Planning permission in France

I am not an expert on planning rules and you will need to seek advice for cirumstances particular to your particular property. Nonetheless there are some guidelines you should be aware of – the basic rule is always ask at the local mairie before making any change:

At the time of buying a property you can specify that the purchase is conditional on receiving the appropriate CDU or planning permissions. This needs to be written into the contract (ie not a verbal agreement outside the contract). Your notaire will then be able to help submit the appropriate applications, and the mairie will respond within two months. Secifically, ask for a ‘clause suspensive’ to be inserted to this effect.
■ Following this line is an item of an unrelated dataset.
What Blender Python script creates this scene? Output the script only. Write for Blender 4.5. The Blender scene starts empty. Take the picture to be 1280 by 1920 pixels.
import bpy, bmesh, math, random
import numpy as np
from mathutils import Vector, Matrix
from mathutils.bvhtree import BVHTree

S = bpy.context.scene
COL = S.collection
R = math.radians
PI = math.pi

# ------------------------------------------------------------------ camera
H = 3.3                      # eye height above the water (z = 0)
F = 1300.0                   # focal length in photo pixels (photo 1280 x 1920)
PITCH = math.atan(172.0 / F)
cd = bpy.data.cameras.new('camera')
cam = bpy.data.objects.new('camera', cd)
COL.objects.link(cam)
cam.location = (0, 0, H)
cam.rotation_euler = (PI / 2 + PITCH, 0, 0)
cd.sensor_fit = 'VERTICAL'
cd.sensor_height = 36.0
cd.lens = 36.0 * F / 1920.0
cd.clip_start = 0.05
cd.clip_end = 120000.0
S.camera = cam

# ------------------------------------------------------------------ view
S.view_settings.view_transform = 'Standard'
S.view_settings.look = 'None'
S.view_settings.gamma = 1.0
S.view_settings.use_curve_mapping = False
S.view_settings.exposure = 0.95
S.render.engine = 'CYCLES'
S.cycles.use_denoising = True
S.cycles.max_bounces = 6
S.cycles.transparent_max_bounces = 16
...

    • A CDU (Certificat d’urbanisme) shows whether the building or land has, in principle, the right to be developed as habitation(s), and what development is acceptable. The local mairie holds a plan of the commune, which shows which areas are likely to be permitted development.
  • A CDU lasts for one year, but can be extended for a further year. Application to extend the life of a CDU must be made at least two months before the original date of expiry.
  • Planning permission – permis de construire – is not the same as a CDU. With a CDU you can apply for planning permission. This approves the actual buildings or development that can take place. The planning application will need to be for a building or development that falls within the scope of the original CDU.
  • Projects including significant additions, extensions, renovations or change of use will usually need full planning permission. Any project with a floor area greater than 170 square metres requires official plans to be drawn up or approved by a architect qualified to practice in France.
  • Almost all changes that affect the appearance of a building, its use or its internal layout require a declaration to your local mairie. They will supply you with the appropriate forms. These include new windows, new roof windows, loft conversions, terraces and many other things
  • Extensions to a property that add less than 20 square metres of floor area do not usually require planning permission but again they do need a declaration to your maire.
  • External changes are very restricted if your property is within a certain distance of a national monument or castle in France. That dream house in the shadow of a grand castle may be very impressive but replacing the roof tiles may be both difficult and expensive.

One curious situation can arise with the 20 square metre rule – generally buildings of less than this size can be erected with only a declaration to the mairie rather than full planning permission. I have seen a property which consisted of a series of small buildings very close to each other – one the lounge, one the bedroom and so on. And I have received publicity from a ‘Holiday Chalet’ company offering lodges that measured 19.99 square metres and suggesting they were only sold in packs of five. Would you actually get away with five 20 square metre chalets in your garden? I don’t know.